Eksplorasi.id – Surat persetujuan Menteri Badan Usaha Milik Negara (BUMN) Rini M Soemarno mengenai rencana bisnis PT Pertamina (Persero) mengundang banyak polemik. Banyak pihak yang menafsirkan BUMN migas tersebeut akan menjual aset.
“Aksi koorporasi yang dilakukan Pertamina guna memperkuat sisi keuangan perusahaan dalam bisnis migas merupakan hal yang wajar dan tepat,” kata Pengamat ekonomi energi UGM Fahmy Radhi.
Menurut Fahmy, dalam bisnis industri migas hal tersebut masuk dalam kategori spin off dan bukanlah bagian dari pelepasan apalagi penjualan asetnya kepada pihak lain (swasta). “Apa yang dilakukan Pertamina itu spin off, mencari mitra investasi, wajar dalam bisnis migas,” ujar Fahmy, Sabtu (20/7).
Fahmy mengatakan, dengan cara spin off yang dilakukan oleh Pertamina saat ini, maka akan berdampak dua hal positif terhadap BUMN migas tersebut.
Pertama, ucap Fahmy, akan ada dana segar yang diperoleh dari kerja sama dan kedua, memperkuat keuangan Pertamina ke depan untuk bisnis selanjutnya.
“Misalnya dengan spin off di Blok Mahakam, ada pengelolaan keuangan yang sehat dan stabil. Investasi masuk, dikelola bersama sehingga menguntungkan Pertamina. Atau juga tujuannya pembangunan kilang minyak, dari situ bisa bekerja sama sehingga dana Pertamina tidak tergerus dan mempertahankan pasokan BBM,” ungkap Fahmy.
Fahmy menampik tudingan bahwa aksi koorporasi Pertamina disebabkan kerugian BUMN tersebut. Padahal, ujar Fahmy, hingga semester I/2018 data keuangan Pertamina masih stabil dan menguntungkan. “Jadi tidak ada anggapan karena rugi. Spin off adalah usaha biasa dalam bisnis migas. Jadi beda sekali privatisasi dan spin off,” ujarnya.
Kendati demikian, Fahmy menyarankan agar pengawasan terhadap sistem bisnis spin off perlu diperketat. Jangan sampai justru tak mencapai tujuan keuangan seperti diharapkan Pertamina.
“Perlu pengawasan juga seperti jangan sampai penerimaan dari pengelolaan Blok Mahakam lebih kecil.
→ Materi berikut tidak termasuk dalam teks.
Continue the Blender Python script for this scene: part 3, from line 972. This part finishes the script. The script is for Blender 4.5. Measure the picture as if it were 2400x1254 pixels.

Atau misalnya harga pembangunan kilang tidak sepadan sehingga BBM melonjak,” kata Fahmy.
Ia berpendapat, persolan spin off yang dilakukan Pertamina akhirnya menjadi komoditas politik. Hal itu disebabkan kondisi tahun politik sekarang yang menyangkut apapun terkait pemerintahan kemudian diperbesar oleh pihak tertentu tanpa pemahaman.